▽

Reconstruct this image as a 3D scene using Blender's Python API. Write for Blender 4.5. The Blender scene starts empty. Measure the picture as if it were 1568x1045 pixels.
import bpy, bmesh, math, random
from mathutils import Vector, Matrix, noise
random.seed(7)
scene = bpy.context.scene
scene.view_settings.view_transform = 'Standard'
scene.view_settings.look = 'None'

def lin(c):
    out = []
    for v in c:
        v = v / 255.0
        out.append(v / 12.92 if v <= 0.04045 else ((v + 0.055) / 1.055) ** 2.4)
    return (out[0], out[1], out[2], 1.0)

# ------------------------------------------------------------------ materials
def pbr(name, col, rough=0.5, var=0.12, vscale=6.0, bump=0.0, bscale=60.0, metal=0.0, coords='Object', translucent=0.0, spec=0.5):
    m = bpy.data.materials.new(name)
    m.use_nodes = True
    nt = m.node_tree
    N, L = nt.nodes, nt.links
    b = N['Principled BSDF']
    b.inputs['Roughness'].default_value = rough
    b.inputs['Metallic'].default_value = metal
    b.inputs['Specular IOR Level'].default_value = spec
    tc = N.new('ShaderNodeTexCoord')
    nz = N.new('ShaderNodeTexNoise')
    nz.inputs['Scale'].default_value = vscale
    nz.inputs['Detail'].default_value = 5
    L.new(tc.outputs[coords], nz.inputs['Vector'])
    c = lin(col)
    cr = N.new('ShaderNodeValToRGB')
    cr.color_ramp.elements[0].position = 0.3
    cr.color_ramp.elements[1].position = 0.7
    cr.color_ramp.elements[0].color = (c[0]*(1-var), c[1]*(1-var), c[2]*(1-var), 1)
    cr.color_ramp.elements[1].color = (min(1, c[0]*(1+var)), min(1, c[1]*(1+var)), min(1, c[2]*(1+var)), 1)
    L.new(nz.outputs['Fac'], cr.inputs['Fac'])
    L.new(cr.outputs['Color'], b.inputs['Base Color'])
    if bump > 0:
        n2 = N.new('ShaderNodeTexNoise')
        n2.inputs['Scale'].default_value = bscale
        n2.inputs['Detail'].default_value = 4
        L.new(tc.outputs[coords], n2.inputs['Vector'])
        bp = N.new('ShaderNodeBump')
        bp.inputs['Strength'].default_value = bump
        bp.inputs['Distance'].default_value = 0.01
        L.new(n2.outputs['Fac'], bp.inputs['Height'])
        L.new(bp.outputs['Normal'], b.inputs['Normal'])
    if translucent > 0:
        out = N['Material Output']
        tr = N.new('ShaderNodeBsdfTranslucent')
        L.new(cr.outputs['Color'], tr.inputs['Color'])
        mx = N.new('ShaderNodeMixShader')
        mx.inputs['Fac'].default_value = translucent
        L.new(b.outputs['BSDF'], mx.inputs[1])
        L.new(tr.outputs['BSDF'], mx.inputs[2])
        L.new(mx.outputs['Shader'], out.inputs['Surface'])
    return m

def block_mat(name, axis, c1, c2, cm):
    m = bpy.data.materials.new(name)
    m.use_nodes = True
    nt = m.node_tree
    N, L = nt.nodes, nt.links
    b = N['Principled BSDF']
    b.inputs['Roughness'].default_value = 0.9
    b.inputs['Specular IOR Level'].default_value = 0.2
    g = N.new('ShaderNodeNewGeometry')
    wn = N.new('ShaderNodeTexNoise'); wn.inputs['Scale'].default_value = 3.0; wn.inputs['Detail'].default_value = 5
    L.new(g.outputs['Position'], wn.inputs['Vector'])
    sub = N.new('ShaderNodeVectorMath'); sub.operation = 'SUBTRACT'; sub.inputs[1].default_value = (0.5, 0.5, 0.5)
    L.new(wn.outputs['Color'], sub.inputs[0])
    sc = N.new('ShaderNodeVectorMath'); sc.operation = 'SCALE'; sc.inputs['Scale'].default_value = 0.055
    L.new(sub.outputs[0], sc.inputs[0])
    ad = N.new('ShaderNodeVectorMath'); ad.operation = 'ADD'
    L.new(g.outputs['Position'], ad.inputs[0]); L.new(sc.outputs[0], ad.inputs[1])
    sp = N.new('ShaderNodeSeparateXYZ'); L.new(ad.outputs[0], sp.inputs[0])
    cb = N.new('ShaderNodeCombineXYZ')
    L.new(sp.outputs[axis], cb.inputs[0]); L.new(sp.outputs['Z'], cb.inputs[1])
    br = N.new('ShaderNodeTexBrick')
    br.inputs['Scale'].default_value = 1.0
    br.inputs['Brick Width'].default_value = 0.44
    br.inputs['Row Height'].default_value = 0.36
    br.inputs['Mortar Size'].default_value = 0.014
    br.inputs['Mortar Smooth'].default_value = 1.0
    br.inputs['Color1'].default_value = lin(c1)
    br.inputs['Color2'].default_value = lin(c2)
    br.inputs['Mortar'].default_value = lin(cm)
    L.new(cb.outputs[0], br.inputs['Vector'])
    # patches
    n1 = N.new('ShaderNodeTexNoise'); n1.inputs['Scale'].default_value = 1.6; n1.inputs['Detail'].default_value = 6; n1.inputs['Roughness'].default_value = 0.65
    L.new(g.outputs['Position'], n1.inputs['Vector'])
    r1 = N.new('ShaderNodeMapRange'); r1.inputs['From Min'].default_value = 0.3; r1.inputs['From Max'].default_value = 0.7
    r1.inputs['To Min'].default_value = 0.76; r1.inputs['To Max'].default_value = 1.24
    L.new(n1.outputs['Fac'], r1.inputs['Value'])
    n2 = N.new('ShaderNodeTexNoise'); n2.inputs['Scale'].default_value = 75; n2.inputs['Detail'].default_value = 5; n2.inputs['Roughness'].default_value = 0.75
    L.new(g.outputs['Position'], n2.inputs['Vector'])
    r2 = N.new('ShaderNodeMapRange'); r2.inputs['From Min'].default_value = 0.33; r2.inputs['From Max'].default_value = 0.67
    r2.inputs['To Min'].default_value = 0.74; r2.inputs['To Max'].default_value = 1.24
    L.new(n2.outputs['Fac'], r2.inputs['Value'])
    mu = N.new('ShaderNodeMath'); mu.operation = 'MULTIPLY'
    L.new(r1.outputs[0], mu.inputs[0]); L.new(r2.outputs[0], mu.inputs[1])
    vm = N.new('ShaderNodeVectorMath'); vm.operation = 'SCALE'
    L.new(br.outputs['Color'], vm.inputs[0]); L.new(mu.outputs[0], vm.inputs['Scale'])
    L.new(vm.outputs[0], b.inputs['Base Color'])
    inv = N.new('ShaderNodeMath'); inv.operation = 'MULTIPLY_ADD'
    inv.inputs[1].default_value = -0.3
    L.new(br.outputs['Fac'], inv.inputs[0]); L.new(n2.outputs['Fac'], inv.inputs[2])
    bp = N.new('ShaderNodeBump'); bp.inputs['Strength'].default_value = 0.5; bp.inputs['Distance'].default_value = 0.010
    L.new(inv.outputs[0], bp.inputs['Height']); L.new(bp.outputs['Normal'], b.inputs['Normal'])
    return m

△

TASK TO COMPLETE:
Repeat every line of the data, exactly and in full.

ANSWER TO THIS PROBLEM:
Reconstruct this image as a 3D scene using Blender's Python API. Write for Blender 4.5. The Blender scene starts empty. Measure the picture as if it were 1568x1045 pixels.
import bpy, bmesh, math, random
from mathutils import Vector, Matrix, noise
random.seed(7)
scene = bpy.context.scene
scene.view_settings.view_transform = 'Standard'
scene.view_settings.look = 'None'

def lin(c):
    out = []
    for v in c:
        v = v / 255.0
        out.append(v / 12.92 if v <= 0.04045 else ((v + 0.055) / 1.055) ** 2.4)
    return (out[0], out[1], out[2], 1.0)

# ------------------------------------------------------------------ materials
def pbr(name, col, rough=0.5, var=0.12, vscale=6.0, bump=0.0, bscale=60.0, metal=0.0, coords='Object', translucent=0.0, spec=0.5):
    m = bpy.data.materials.new(name)
    m.use_nodes = True
    nt = m.node_tree
    N, L = nt.nodes, nt.links
    b = N['Principled BSDF']
    b.inputs['Roughness'].default_value = rough
    b.inputs['Metallic'].default_value = metal
    b.inputs['Specular IOR Level'].default_value = spec
    tc = N.new('ShaderNodeTexCoord')
    nz = N.new('ShaderNodeTexNoise')
    nz.inputs['Scale'].default_value = vscale
    nz.inputs['Detail'].default_value = 5
    L.new(tc.outputs[coords], nz.inputs['Vector'])
    c = lin(col)
    cr = N.new('ShaderNodeValToRGB')
    cr.color_ramp.elements[0].position = 0.3
    cr.color_ramp.elements[1].position = 0.7
    cr.color_ramp.elements[0].color = (c[0]*(1-var), c[1]*(1-var), c[2]*(1-var), 1)
    cr.color_ramp.elements[1].color = (min(1, c[0]*(1+var)), min(1, c[1]*(1+var)), min(1, c[2]*(1+var)), 1)
    L.new(nz.outputs['Fac'], cr.inputs['Fac'])
    L.new(cr.outputs['Color'], b.inputs['Base Color'])
    if bump > 0:
        n2 = N.new('ShaderNodeTexNoise')
        n2.inputs['Scale'].default_value = bscale
        n2.inputs['Detail'].default_value = 4
        L.new(tc.outputs[coords], n2.inputs['Vector'])
        bp = N.new('ShaderNodeBump')
        bp.inputs['Strength'].default_value = bump
        bp.inputs['Distance'].default_value = 0.01
        L.new(n2.outputs['Fac'], bp.inputs['Height'])
        L.new(bp.outputs['Normal'], b.inputs['Normal'])
    if translucent > 0:
        out = N['Material Output']
        tr = N.new('ShaderNodeBsdfTranslucent')
        L.new(cr.outputs['Color'], tr.inputs['Color'])
        mx = N.new('ShaderNodeMixShader')
        mx.inputs['Fac'].default_value = translucent
        L.new(b.outputs['BSDF'], mx.inputs[1])
        L.new(tr.outputs['BSDF'], mx.inputs[2])
        L.new(mx.outputs['Shader'], out.inputs['Surface'])
    return m

def block_mat(name, axis, c1, c2, cm):
    m = bpy.data.materials.new(name)
    m.use_nodes = True
    nt = m.node_tree
    N, L = nt.nodes, nt.links
    b = N['Principled BSDF']
    b.inputs['Roughness'].default_value = 0.9
    b.inputs['Specular IOR Level'].default_value = 0.2
    g = N.new('ShaderNodeNewGeometry')
    wn = N.new('ShaderNodeTexNoise'); wn.inputs['Scale'].default_value = 3.0; wn.inputs['Detail'].default_value = 5
    L.new(g.outputs['Position'], wn.inputs['Vector'])
    sub = N.new('ShaderNodeVectorMath'); sub.operation = 'SUBTRACT'; sub.inputs[1].default_value = (0.5, 0.5, 0.5)
    L.new(wn.outputs['Color'], sub.inputs[0])
    sc = N.new('ShaderNodeVectorMath'); sc.operation = 'SCALE'; sc.inputs['Scale'].default_value = 0.055
    L.new(sub.outputs[0], sc.inputs[0])
    ad = N.new('ShaderNodeVectorMath'); ad.operation = 'ADD'
    L.new(g.outputs['Position'], ad.inputs[0]); L.new(sc.outputs[0], ad.inputs[1])
    sp = N.new('ShaderNodeSeparateXYZ'); L.new(ad.outputs[0], sp.inputs[0])
    cb = N.new('ShaderNodeCombineXYZ')
    L.new(sp.outputs[axis], cb.inputs[0]); L.new(sp.outputs['Z'], cb.inputs[1])
    br = N.new('ShaderNodeTexBrick')
    br.inputs['Scale'].default_value = 1.0
    br.inputs['Brick Width'].default_value = 0.44
    br.inputs['Row Height'].default_value = 0.36
    br.inputs['Mortar Size'].default_value = 0.014
    br.inputs['Mortar Smooth'].default_value = 1.0
    br.inputs['Color1'].default_value = lin(c1)
    br.inputs['Color2'].default_value = lin(c2)
    br.inputs['Mortar'].default_value = lin(cm)
    L.new(cb.outputs[0], br.inputs['Vector'])
    # patches
    n1 = N.new('ShaderNodeTexNoise'); n1.inputs['Scale'].default_value = 1.6; n1.inputs['Detail'].default_value = 6; n1.inputs['Roughness'].default_value = 0.65
    L.new(g.outputs['Position'], n1.inputs['Vector'])
    r1 = N.new('ShaderNodeMapRange'); r1.inputs['From Min'].default_value = 0.3; r1.inputs['From Max'].default_value = 0.7
    r1.inputs['To Min'].default_value = 0.76; r1.inputs['To Max'].default_value = 1.24
    L.new(n1.outputs['Fac'], r1.inputs['Value'])
    n2 = N.new('ShaderNodeTexNoise'); n2.inputs['Scale'].default_value = 75; n2.inputs['Detail'].default_value = 5; n2.inputs['Roughness'].default_value = 0.75
    L.new(g.outputs['Position'], n2.inputs['Vector'])
    r2 = N.new('ShaderNodeMapRange'); r2.inputs['From Min'].default_value = 0.33; r2.inputs['From Max'].default_value = 0.67
    r2.inputs['To Min'].default_value = 0.74; r2.inputs['To Max'].default_value = 1.24
    L.new(n2.outputs['Fac'], r2.inputs['Value'])
    mu = N.new('ShaderNodeMath'); mu.operation = 'MULTIPLY'
    L.new(r1.outputs[0], mu.inputs[0]); L.new(r2.outputs[0], mu.inputs[1])
    vm = N.new('ShaderNodeVectorMath'); vm.operation = 'SCALE'
    L.new(br.outputs['Color'], vm.inputs[0]); L.new(mu.outputs[0], vm.inputs['Scale'])
    L.new(vm.outputs[0], b.inputs['Base Color'])
    inv = N.new('ShaderNodeMath'); inv.operation = 'MULTIPLY_ADD'
    inv.inputs[1].default_value = -0.3
    L.new(br.outputs['Fac'], inv.inputs[0]); L.new(n2.outputs['Fac'], inv.inputs[2])
    bp = N.new('ShaderNodeBump'); bp.inputs['Strength'].default_value = 0.5; bp.inputs['Distance'].default_value = 0.010
    L.new(inv.outputs[0], bp.inputs['Height']); L.new(bp.outputs['Normal'], b.inputs['Normal'])
    return m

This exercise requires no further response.